7. Tap Into Your Child’s Interests

“We really need to look specifically at how each individual child learns best, and how they express themselves creatively, and we need to adapt ourselves, rather than let the children adapt to us,” explainsMichelle. “Our educators look at children’s strengths and interests, rather than weaknesses. If we wanted to encourage a child’s independence, we would identify something that they’re interested in and then intentionally introduce that concept in a way that the child learns.”

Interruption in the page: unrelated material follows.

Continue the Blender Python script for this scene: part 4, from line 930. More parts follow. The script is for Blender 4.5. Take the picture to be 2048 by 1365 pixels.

‍8. Praise Effort, Not Intelligence

A study by researchers at Stanford University found that the way adults praise children’s successes and failures can directly impact a child’s developing mindset. Learners who were praised for their intelligence (“you must be smart”) became fixated on being perceived as ‘smart’ and avoided tasks where they might make mistakes. By comparison, learners who were praised for their effort (“you must have worked hard”) developed a grow that mindset, believing intelligence wasn’t a fixed trait, but something to be cultivated through hard work and continued learning.

9. Normalise Failure

By teaching your child that mistakes are a normal part of the learning process, you help build their resilience. When it comes to the new drinking glasses in the Ashmore centre’s toddler room, for example,Michelle says any breakages will be dealt with safely and welcomed as valuable learning opportunities. “We need to allow children to make mistakes, and be there to guide them, and say, ‘you know what, that’s okay, I make mistakes sometimes too!’”

10. Be Consistent

When implementing new rituals to support your child’s growing independence, consistency is key. Regular routines give children a feeling of security and self-sufficiency because it helps them predict the order of their day and understand what’s coming next. “To be consistent, you have to clear your mind and make sure you are fully present — it’s about inner preparation and outer preparation,” Michelle advises. “If you’ve said to your child, ‘this is what we’re going to be doing every day from now on’, it’s really important to follow through.”